Warning: The experts have been wrong before – very wrong. By far the leading American commentator on political matters in 1932 was Walter Lippmann. His view of the candidacy of governor Franklin Delano Roosevelt of New York: "A pleasant man who, without any important qualifications for the office, would very much like to be president." Almost every one of the Republican candidates, including those registering at about 1 per cent in the current polls, could accurately be described that way – except many of them are more accomplished today than Mr. Roosevelt was then, though hr had served as assistant secretary of the Navy and, almost exclusively because he possessed an evocative political last name, had been the Democratic nominee for vice-president in 1920.
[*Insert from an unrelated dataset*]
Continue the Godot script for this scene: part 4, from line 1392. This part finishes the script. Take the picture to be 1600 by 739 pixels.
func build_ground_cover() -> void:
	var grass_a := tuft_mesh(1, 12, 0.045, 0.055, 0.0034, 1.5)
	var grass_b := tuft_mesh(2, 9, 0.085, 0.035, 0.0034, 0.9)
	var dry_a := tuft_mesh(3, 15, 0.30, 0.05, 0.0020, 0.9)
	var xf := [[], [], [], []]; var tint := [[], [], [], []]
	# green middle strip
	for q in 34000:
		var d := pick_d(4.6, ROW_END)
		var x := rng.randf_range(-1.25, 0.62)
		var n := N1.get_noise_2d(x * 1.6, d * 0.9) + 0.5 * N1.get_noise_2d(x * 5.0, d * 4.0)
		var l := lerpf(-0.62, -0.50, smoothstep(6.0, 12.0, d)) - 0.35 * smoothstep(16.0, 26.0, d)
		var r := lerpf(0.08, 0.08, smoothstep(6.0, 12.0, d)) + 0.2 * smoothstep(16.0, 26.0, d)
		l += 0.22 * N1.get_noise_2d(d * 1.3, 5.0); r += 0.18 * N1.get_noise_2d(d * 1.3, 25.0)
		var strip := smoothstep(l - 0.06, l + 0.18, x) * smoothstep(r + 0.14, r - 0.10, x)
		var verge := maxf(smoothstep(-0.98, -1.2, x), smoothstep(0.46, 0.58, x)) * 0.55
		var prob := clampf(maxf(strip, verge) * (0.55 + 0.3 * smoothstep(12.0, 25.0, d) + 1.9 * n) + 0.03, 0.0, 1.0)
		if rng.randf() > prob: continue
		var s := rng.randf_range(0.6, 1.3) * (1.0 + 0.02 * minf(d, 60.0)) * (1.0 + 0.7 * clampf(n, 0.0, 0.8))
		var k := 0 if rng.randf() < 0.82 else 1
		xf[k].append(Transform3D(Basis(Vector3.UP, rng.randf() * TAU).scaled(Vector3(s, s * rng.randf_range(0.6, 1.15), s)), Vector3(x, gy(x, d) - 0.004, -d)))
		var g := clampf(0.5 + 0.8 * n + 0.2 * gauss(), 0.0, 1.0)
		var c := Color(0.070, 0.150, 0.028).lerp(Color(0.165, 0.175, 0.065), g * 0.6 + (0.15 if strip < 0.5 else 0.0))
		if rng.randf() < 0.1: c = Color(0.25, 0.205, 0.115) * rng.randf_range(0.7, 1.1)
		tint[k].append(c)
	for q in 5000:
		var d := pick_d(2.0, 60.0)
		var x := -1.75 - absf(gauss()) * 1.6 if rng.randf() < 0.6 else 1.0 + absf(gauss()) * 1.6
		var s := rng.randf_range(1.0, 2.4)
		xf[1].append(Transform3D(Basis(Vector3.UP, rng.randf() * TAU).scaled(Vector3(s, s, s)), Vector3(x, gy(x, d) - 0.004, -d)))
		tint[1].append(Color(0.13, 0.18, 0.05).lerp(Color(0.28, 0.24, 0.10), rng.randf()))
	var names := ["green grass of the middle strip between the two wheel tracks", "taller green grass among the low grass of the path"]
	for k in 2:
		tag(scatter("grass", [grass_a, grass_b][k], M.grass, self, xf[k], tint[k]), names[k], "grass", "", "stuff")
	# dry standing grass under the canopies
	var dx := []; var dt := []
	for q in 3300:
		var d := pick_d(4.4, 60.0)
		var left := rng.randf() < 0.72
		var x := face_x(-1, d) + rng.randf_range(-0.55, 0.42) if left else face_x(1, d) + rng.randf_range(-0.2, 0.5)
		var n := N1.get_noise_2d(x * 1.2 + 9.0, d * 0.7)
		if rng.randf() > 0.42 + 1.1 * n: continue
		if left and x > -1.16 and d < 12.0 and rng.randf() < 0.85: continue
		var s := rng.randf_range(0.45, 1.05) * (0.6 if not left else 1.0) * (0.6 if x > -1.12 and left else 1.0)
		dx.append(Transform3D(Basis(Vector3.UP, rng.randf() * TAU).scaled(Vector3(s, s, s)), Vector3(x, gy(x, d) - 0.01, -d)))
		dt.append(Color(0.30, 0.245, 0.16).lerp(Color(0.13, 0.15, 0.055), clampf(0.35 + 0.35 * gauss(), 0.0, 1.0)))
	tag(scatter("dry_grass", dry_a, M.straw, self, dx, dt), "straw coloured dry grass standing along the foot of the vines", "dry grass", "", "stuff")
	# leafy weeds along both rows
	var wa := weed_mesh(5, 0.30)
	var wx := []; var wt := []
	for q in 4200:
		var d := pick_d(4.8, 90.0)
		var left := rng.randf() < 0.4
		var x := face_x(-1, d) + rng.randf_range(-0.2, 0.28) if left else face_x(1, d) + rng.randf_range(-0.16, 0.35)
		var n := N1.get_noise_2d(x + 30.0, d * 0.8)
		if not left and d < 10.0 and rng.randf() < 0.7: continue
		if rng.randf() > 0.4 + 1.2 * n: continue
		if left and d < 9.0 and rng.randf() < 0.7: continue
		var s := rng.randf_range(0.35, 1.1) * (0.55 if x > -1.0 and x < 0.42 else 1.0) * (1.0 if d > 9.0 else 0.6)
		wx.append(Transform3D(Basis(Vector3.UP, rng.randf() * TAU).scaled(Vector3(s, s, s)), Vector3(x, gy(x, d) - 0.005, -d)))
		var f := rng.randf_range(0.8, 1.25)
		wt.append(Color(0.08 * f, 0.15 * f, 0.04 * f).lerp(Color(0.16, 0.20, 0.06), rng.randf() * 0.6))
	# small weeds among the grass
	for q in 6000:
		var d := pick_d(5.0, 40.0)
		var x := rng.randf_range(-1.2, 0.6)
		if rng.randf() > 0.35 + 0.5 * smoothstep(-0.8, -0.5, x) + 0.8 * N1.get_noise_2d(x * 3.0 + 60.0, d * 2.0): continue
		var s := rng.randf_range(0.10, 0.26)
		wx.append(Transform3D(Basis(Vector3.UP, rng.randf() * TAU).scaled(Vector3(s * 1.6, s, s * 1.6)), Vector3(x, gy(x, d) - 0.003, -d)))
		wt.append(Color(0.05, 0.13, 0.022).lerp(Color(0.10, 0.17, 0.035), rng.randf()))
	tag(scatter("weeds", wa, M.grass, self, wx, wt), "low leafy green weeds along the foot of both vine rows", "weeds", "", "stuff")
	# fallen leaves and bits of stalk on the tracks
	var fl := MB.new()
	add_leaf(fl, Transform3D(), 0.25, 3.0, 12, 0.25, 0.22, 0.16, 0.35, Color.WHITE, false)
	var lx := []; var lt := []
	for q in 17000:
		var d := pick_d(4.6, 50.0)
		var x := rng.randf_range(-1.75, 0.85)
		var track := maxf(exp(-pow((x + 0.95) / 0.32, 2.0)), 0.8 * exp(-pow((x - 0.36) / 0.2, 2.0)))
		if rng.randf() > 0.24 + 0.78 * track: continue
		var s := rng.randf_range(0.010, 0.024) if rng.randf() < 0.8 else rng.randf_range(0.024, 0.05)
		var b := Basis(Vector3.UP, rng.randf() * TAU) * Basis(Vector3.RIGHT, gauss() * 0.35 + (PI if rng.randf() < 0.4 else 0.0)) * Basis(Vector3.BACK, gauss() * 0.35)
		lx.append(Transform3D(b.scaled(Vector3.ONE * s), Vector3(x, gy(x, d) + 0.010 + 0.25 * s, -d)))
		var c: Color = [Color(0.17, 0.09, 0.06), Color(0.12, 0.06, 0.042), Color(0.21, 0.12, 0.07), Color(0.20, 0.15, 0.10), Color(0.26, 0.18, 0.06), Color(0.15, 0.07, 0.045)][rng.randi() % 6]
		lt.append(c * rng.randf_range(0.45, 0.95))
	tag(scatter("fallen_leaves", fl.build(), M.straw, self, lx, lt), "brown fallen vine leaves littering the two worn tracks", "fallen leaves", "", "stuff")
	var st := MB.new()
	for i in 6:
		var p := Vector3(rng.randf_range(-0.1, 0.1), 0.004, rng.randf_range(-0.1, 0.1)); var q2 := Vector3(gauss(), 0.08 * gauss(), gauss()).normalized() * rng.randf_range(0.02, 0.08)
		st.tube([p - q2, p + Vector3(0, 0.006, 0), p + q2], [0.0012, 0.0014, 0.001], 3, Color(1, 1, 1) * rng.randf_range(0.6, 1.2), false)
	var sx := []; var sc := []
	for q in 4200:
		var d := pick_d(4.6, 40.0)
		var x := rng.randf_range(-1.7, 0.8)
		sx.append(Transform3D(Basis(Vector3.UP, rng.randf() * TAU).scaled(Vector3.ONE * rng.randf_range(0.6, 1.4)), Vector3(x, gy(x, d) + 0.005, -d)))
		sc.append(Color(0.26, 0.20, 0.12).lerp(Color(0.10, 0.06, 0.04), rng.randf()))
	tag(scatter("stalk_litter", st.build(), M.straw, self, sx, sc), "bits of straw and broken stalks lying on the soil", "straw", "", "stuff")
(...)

So now to the second question: Why are they doing this?

Because in America people still believe that almost anyone can be president.

In 1820, the wife of James Fenimore Cooper, a gentleman farmer without much ambition and who had been expelled from Yale, tossed aside the novel she was reading and told her husband he could write a better book than the one she had been reading. The result was three dozen novels, including The Deerslayer and Last of the Mohicans, and another dozen non-fiction works.

So think of some of these candidacies as part of a condition we might call the Deerslayer Syndrome. Because similar spousal conversations have occurred in Republican political households across the nation, especially because Barack Obama is regarded in those circles as a failed president. Mr. Obama, in fact, was elected to the presidency only four years after he left the Illinois state senate.

The message: Anyone can do this, and lightning might strike.

But if it doesn't strike, or if it strikes someone else, a presidential campaign can still provide benefits.

One is a successful speaking, broadcasting or writing career afterward. A current contender, Mr. Huckabee, earned considerable money off the attention he won running for president in 2008. Former Republican Senator Rick Santorum of Pennsylvania did much the same after winning 11 political contests in the last presidential election.

One benefit is a cabinet position. George Romney, father of Mitt Romney, didn't get very far in the 1968 Republican race but ended up as Secretary of Housing and Urban Development in Richard Nixon's administration. Jack F. Kemp didn't defeat George H.W. Bush in 1988, but he ended up in Mr. Bush's cabinet, also as Secretary of Housing and Urban Development. Bruce Babbitt didn't come close to winning the 1988 Democratic nomination but once a Democrat was elected president he was appointed Secretary of the Interior. Hillary Rodham Clinton lost the 2008 Democratic nomination to Mr. Obama, but when the latter became president, he appointed his onetime rival as secretary of state.

One benefit is another presidential campaign. Mr. Nixon, Hubert H. Humphrey, George H.W. Bush, Robert J. Dole, John McCain and Mitt Romney all ran unsuccessful campaigns and then won nominations later, giving them a second try. Both Mr. Bush and Mr. Nixon, who was actually the GOP nominee in 1960, won the White House the second time around, though second tries did not work for 1944 GOP nominee Thomas Dewey or for 1952 Democratic nominee Adlai Stevenson. Ronald Reagan won the Republican nomination, and the White House, the third time around. There's nothing like a presidential campaign to earn another presidential campaign.

And one benefit is the vice-presidency. Lyndon B. Johnson, Mr. Humphrey, George H.W. Bush, and Mr. Gore all were elected to the vice-presidency after unsuccessful tries at the presidential nomination. Both Mr. Johnson and Mr. Bush eventually became president, and Mr. Gore came very close, winning the popular vote in 2000 but losing the Electoral College.

The F. Scott Fitzgerald aphorism that there are no second acts in American lives does not apply to presidential politics. Sometimes there are even second campaigns, and from time to time – in the cases of Mr. Nixon and Mr. Reagan especially – there are even second terms. So some of these candidates aren't really running for president. They're running for the future.